The agency even instructed the company to remove its mission statement, “Revolutionizing Dairy with Plants,” and refrain from saying its products are “lactose-free” and “cruelty-free.”

Following this, Miyoko’s filed a lawsuit arguing that the injunction was violating the brand’s right to free speech, to which the court agreed.

The US District Court for the Northern District of California has now ruled in favour of the company and stated that the company is free to use dairy-similar terms over their product labeling and marketing.

“Using words such as ‘butter’ and ‘milk’ in the context of even products made from plants and not from animals is common parlance among consumers in the modern world,” said Miyoko Schinner, Founder of Miyoko’s Creamery, who is often called ‘the queen of vegan cheese’.

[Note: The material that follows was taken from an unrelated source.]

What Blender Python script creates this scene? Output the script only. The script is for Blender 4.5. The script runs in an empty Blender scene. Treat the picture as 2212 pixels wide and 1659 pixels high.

“Food is ever-evolving, and so too, should language to reflect how people actually use speech to describe the foods they eat. We are extremely pleased by this ruling and believe that it will help set a precedent for the future of food.”

Miyoko’s organic cashew milk cheese wheels (Image credit: Miyoko’s Creamery)

Miyoko was represented in the court by the Animal Legal Defense Fund (ALDF).

Stephen Wells, Executive Director, ALDF, said, “The CDFA’s attempt to censor Miyoko’s from accurately describing its products and providing context for their use is a blatant example of agency capture. The fact that animal-milk producers fear plant-based competition does not give state agencies the authority to restrict one industry in order to help another.”  

Miyoko’s Creamery is a well-known dairy-free brand and offers a range of vegan dairy alternatives such as butter and several types of cheeses using traditional methods, but replacing animal milk with plant-alternatives like oats, cashews, chickpea flour etc.

Dairy v/s Non-Dairy

The use of dairy terms on non-dairy alternatives has been a bone of contention between the dairy lobby and the fast-growing plant-based milk segment for some time now.

In May this year, European Union rejected Amendment 171 aimed at imposing a set of restrictions on plant-based dairy companies. The amendment, if passed, would have made it illegal for plant-based companies to sell their products in cartons, display allergen information, use images of their own products, and explain the climate impact of food. However, there is still a ban on the use of terms such as ‘milk’ and ‘yogurt’ in the European Union.

Similarly in the US, states of Louisiana, Arkansas, Mississippi, Missouri and now California have been seeking such a ban.

In India too, the Food Safety and Standards Authority of India (FSSAI) issued a draft notification to prevent the use of the term ‘milk’ for plant-based products. FSSAI’s final notification is yet to come out.